- The CSRD reporting framework is defined by the ESRS standards: 12 ESG topics, mandatory and audited.
- Double materiality is the guiding principle for selecting what to disclose.
- Reporting is integrated into the management report and subject to external assurance.
- Some sectors face reinforced disclosures; others report according to their own materiality analysis.
What is the CSRD reporting framework?
The CSRD is the European directive requiring large companies and mid-sized companies to publish complete sustainability reports. It replaces voluntary approaches with a precise normative framework defined by the ESRS. These standards set the ESG content to disclose, the expected granularity and the audit consistency.
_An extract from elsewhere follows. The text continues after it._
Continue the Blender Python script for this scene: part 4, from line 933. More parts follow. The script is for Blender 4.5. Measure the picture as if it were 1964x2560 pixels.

The main objectives are the standardization of ESG reporting, transparency of data for stakeholders, and accountability of leaders, with extra-financial performance now integrated at the same level as financial results. For the reporting process itself, see our guide to CSRD reporting.
Companies concerned and implementation timeline
The CSRD scope covers large companies and certain mid-sized companies. Unlisted SMEs are not directly bound; they can draw on the voluntary VSME standard developed by EFRAG to answer their clients' or bankers' requests. Application is progressive: some large companies already report under this framework ("wave 1"), while a second wave follows. Detailed thresholds by size and status should be confirmed against the applicable regulatory annexes.
Key obligations: ESRS standards and double materiality
The ESRS are the technical foundation of the CSRD. They cover 12 ESG topics and impose precise requirements of collection, traceability and auditability. Double materiality is the guiding principle: companies must analyze both the impact of their activities on the environment and society, and the impact of sustainability issues on their financial performance and risks. This approach structures KPI selection, strategic priorities and the hierarchy of data to disclose.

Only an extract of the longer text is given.